NYC Restricts Manhattan Inbound Traffic to High-Occupancy Vehicles

Attempting to alleviate heavy congestion in Manhattan caused by Hurricane Sandy, New York City announced plans Wednesday to restrict traffic on bridges and tunnels to high-occupancy vehicles for the next several days.

The move was announced by NYC Mayor Michael Bloomberg and impacts all bridges and tunnels into Manhattan other than the George Washington Bridge.

The mayor said only passenger vehicles with three or more occupants will be allowed into Manhattan between 6 a.m. ET and midnight beginning Wednesday evening and stretching through Friday.

“I know it’s an inconvenience for people but the bottom line is the streets can only handle so much,” Bloomberg said in a press conference Wednesday afternoon.

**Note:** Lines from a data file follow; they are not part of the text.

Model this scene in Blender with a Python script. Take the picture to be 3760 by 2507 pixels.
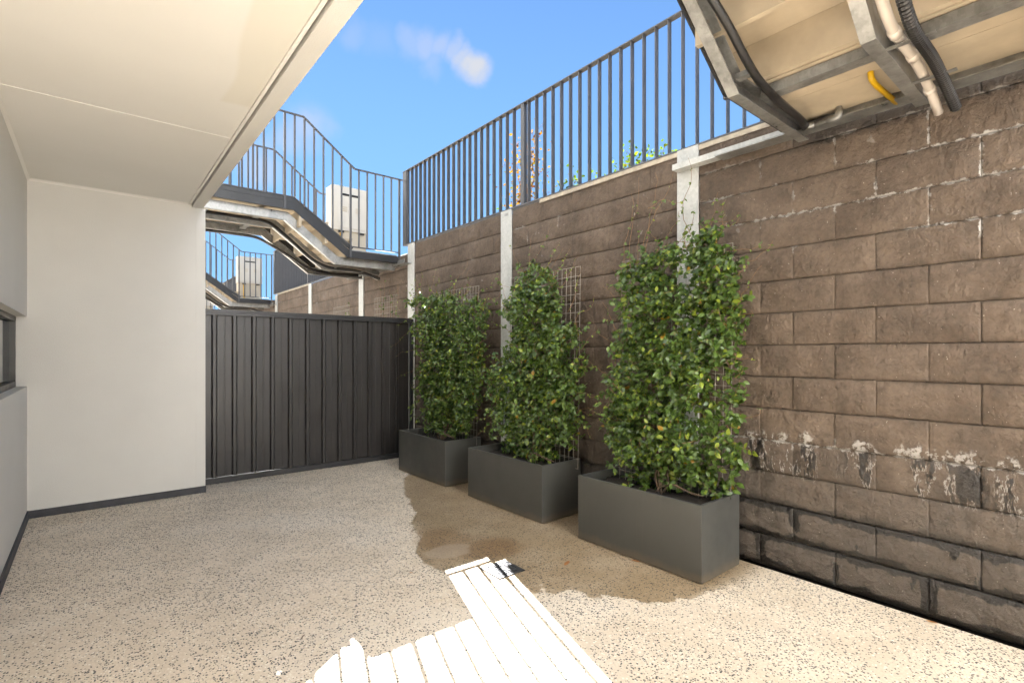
import bpy, bmesh, math, random
from mathutils import Vector, Matrix, Quaternion, Euler

for o in list(bpy.data.objects):
    bpy.data.objects.remove(o)
scene = bpy.context.scene
col = scene.collection
R = math.radians
random.seed(7)

# ------------------------------------------------------------------ camera
cam_d = bpy.data.cameras.new("Camera")
cam = bpy.data.objects.new("Camera", cam_d)
col.objects.link(cam)
scene.camera = cam
YAW = 39.437
cam.location = (0, 0, 1.36)
cam.rotation_euler = (R(90), 0, R(-YAW))
cam_d.sensor_width = 36.0
cam_d.lens = 36.0 * 1876.0 / 3760.0
cam_d.shift_y = 41.5 / 3760.0
cam_d.clip_start = 0.05
cam_d.clip_end = 3000

# ------------------------------------------------------------------ sky and sun
SUN_AZ = 18.3      # degrees from +Y towards +X
SUN_EL = 34.7
world = bpy.data.worlds.new("World")
scene.world = world
world.use_nodes = True
wn, wl = world.node_tree.nodes, world.node_tree.links
wn.clear()
w_out = wn.new("ShaderNodeOutputWorld")
w_bg = wn.new("ShaderNodeBackground")
w_bg.inputs[1].default_value = 0.05
sky = wn.new("ShaderNodeTexSky")
sky.sky_type = 'NISHITA'
sky.sun_disc = False
sky.sun_elevation = R(SUN_EL)
sky.sun_rotation = R(SUN_AZ)
sky.air_density = 0.23
sky.dust_density = 0.0
sky.ozone_density = 7.0
w_tc = wn.new("ShaderNodeTexCoord")
w_norm = wn.new("ShaderNodeVectorMath"); w_norm.operation = 'NORMALIZE'
wl.new(w_tc.outputs['Generated'], w_norm.inputs[0])
CLOUD = (1.15, 1.2, 1.32, 1)
mask = None
def wmath(op, a, b=None):
    n = wn.new("ShaderNodeMath"); n.operation = op
    for i, v in enumerate((a, b)):
        if v is None: continue
        if isinstance(v, (int, float)): n.inputs[i].default_value = v
        else: wl.new(v, n.inputs[i])
    return n.outputs[0]
w_warp = wn.new("ShaderNodeTexNoise")
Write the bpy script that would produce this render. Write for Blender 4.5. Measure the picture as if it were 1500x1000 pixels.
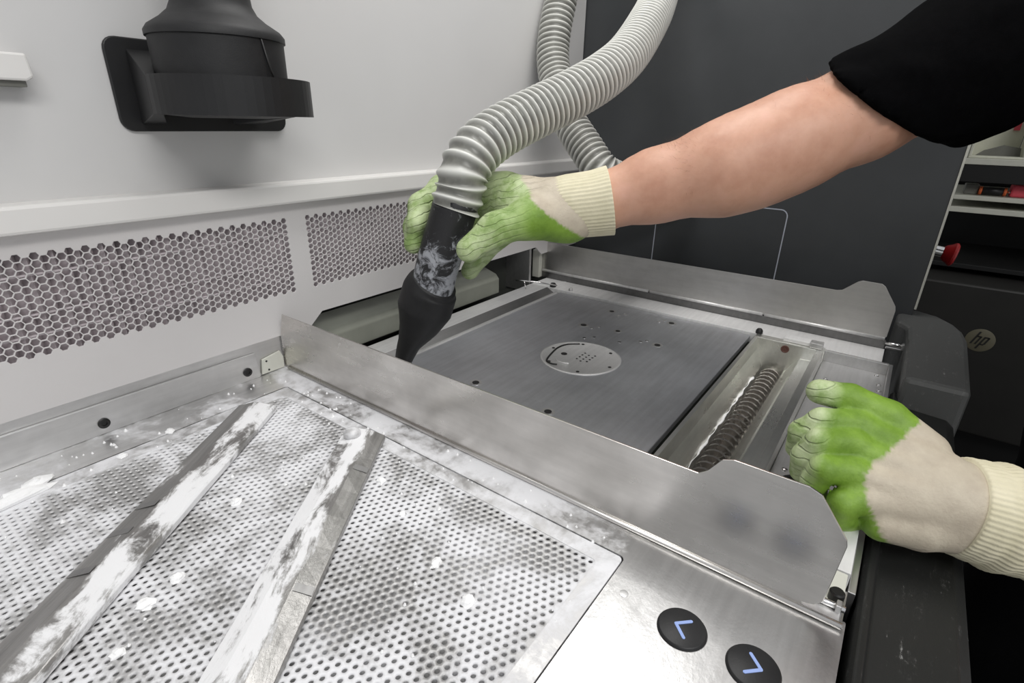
import bpy, math, random
import numpy as np
from mathutils import Vector, Matrix

for o in list(bpy.data.objects):
    bpy.data.objects.remove(o)
SC = bpy.context.scene
COL = SC.collection
random.seed(7)
RNG = np.random.default_rng(7)

# ------------------------------------------------------------------ camera
cam_d = bpy.data.cameras.new('camera')
cam_d.sensor_width = 36.0
cam_d.lens = 18.51
cam_d.clip_start = 0.01
cam = bpy.data.objects.new('camera', cam_d)
COL.objects.link(cam)
cam.matrix_world = Matrix(((0.59480, 0.29982, -0.74587, 0.0),
                           (-0.80367, 0.24300, -0.54320, 0.0),
                           (0.01839, 0.92253, 0.38549, 0.27),
                           (0, 0, 0, 1)))
SC.camera = cam

# ------------------------------------------------------------------ world, lamps, exposure
world = bpy.data.worlds.new('world')
SC.world = world
world.use_nodes = True
world.node_tree.nodes['Background'].inputs[0].default_value = (0.95, 0.97, 1.0, 1)
world.node_tree.nodes['Background'].inputs[1].default_value = 0.48

def area_lamp(name, loc, target, sx, sy, power, col=(1, 0.99, 0.97)):
    d = bpy.data.lights.new(name, 'AREA')
    d.shape = 'RECTANGLE'
    d.size, d.size_y, d.energy, d.color = sx, sy, power, col
    o = bpy.data.objects.new(name, d)
    COL.objects.link(o)
    o.location = loc
    o.rotation_euler = (Vector(target) - Vector(loc)).to_track_quat('-Z', 'Y').to_euler()
    return o
HOOD = (0.60, 0.30, 1.06)
area_lamp('hood_light', HOOD, (0.60, 0.30, 0), 0.72, 0.26, 4.6)
area_lamp('front_fill', (-0.35, -0.95, 1.35), (0.3, 0.4, 0.0), 1.2, 0.3, 13.0, (1, 0.99, 0.97))  # added fill from behind the camera, brightens the flap and lower wall

SC.view_settings.view_transform = 'Standard'
SC.view_settings.look = 'None'
SC.view_settings.exposure = 0.20
SC.view_settings.gamma = 1.0
SC.view_settings.use_curve_mapping = False

# ------------------------------------------------------------------ materials
def srgb(r, g, b):
    f = lambda c: ((c / 255 + 0.055) / 1.055) ** 2.4 if c / 255 > 0.04045 else c / 255 / 12.92
    return (f(r), f(g), f(b), 1)

class NT:
    def __init__(self, name):
        self.m = bpy.data.materials.new(name)
        self.m.use_nodes = True
        self.t = self.m.node_tree
        self.b = self.t.nodes['Principled BSDF']
        self._tc = None
    def n(self, typ, **kw):
        nd = self.t.nodes.new(typ)
        for k, v in kw.items():
            if k in nd.inputs.keys():
                nd.inputs[k].default_value = v
            else:
                setattr(nd, k, v)
        return nd
    def l(self, a, b):
        self.t.links.new(a, b)
    def coord(self, scale=(1, 1, 1), rot=(0, 0, 0), loc=(0, 0, 0)):
        if self._tc is None:
            self._tc = self.n('ShaderNodeTexCoord')
        mp = self.n('ShaderNodeMapping')
        mp.inputs['Scale'].default_value = scale
        mp.inputs['Rotation'].default_value = rot
        mp.inputs['Location'].default_value = loc
        self.l(self._tc.outputs['Object'], mp.inputs['Vector'])
        return mp.outputs[0]
    def noise(self, scale, detail=4, rough=0.6, vec=None, dist=0.0):
        nd = self.n('ShaderNodeTexNoise')
        nd.inputs['Scale'].default_value = scale
        nd.inputs['Detail'].default_value = detail
        nd.inputs['Roughness'].default_value = rough
        nd.inputs['Distortion'].default_value = dist
        self.l(vec if vec is not None else self.coord(), nd.inputs['Vector'])
        return nd.outputs['Fac']
    def ramp(self, fac, stops):
        r = self.n('ShaderNodeValToRGB')
        el = r.color_ramp.elements
        while len(el) < len(stops):
            el.new(0.5)
        for e, (p, c) in zip(el, stops):
            e.position = p
            e.color = c if len(c) == 4 else (*c, 1)
        self.l(fac, r.inputs[0])
        return r.outputs[0]
    def gray(self, fac, p0, v0, p1, v1):
        mr = self.n('ShaderNodeMapRange')
        mr.interpolation_type = 'SMOOTHSTEP'
        for i, v in zip((1, 2, 3, 4), (p0, p1, v0, v1)):
            mr.inputs[i].default_value = v
        self.l(fac, mr.inputs[0])
        return mr.outputs[0]
    def math(self, op, a, b):
        nd = self.n('ShaderNodeMath', operation=op)
        for i, v in enumerate((a, b)):
            if isinstance(v, (int, float)):
                nd.inputs[i].default_value = v
            else:
                self.l(v, nd.inputs[i])
        return nd.outputs[0]
    def mix(self, fac, a, b):
        nd = self.n('ShaderNodeMix', data_type='RGBA')
        for i, v in ((0, fac), (6, a), (7, b)):
            if isinstance(v, (tuple, float, int)):
                nd.inputs[i].default_value = v
            else:
                self.l(v, nd.inputs[i])
        return nd.outputs[2]
    def bump(self, h, strength, dist):
        bp = self.n('ShaderNodeBump')
        bp.inputs['Strength'].default_value = strength
        bp.inputs['Distance'].default_value = dist
        self.l(h, bp.inputs['Height'])
        self.l(bp.outputs[0], self.b.inputs['Normal'])
    def set(self, **kw):
        for k, v in kw.items():
            k = {'col': 'Base Color', 'rough': 'Roughness', 'metal': 'Metallic', 'spec': 'Specular IOR Level'}.get(k, k)
            if isinstance(v, (tuple, float, int)):
                self.b.inputs[k].default_value = v
            else:
                self.l(v, self.b.inputs[k])
        return self.m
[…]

Manhattan was clogged with traffic jams during the morning commute as people struggled to return to work largely without New Jersey Transit bus or train service, PATH service or subway access.

“The streets just cannot handle the number of cars that have tried to come in,” Bloomberg said, who urged commuters to try to take buses or carpool.

Bloomberg said the ban on passenger cars with less than three occupants will impact passengers entering from New Jersey through the Lincoln Tunnel and the Henry Hudson Bridge as well as the Triborough Bridge. The Holland Tunnel is expected to remain closed due to flooding.

The ban also covers the four East River bridges into Manhattan: the Queensboro, Manhattan, Brooklyn and Williamsburg bridges.

Taxis will be exempted from 4 p.m. ET until midnight on both days.

Bloomberg said “limited” subway service may return on Thursday, but likely won’t include areas below 34th Street that are largely without power.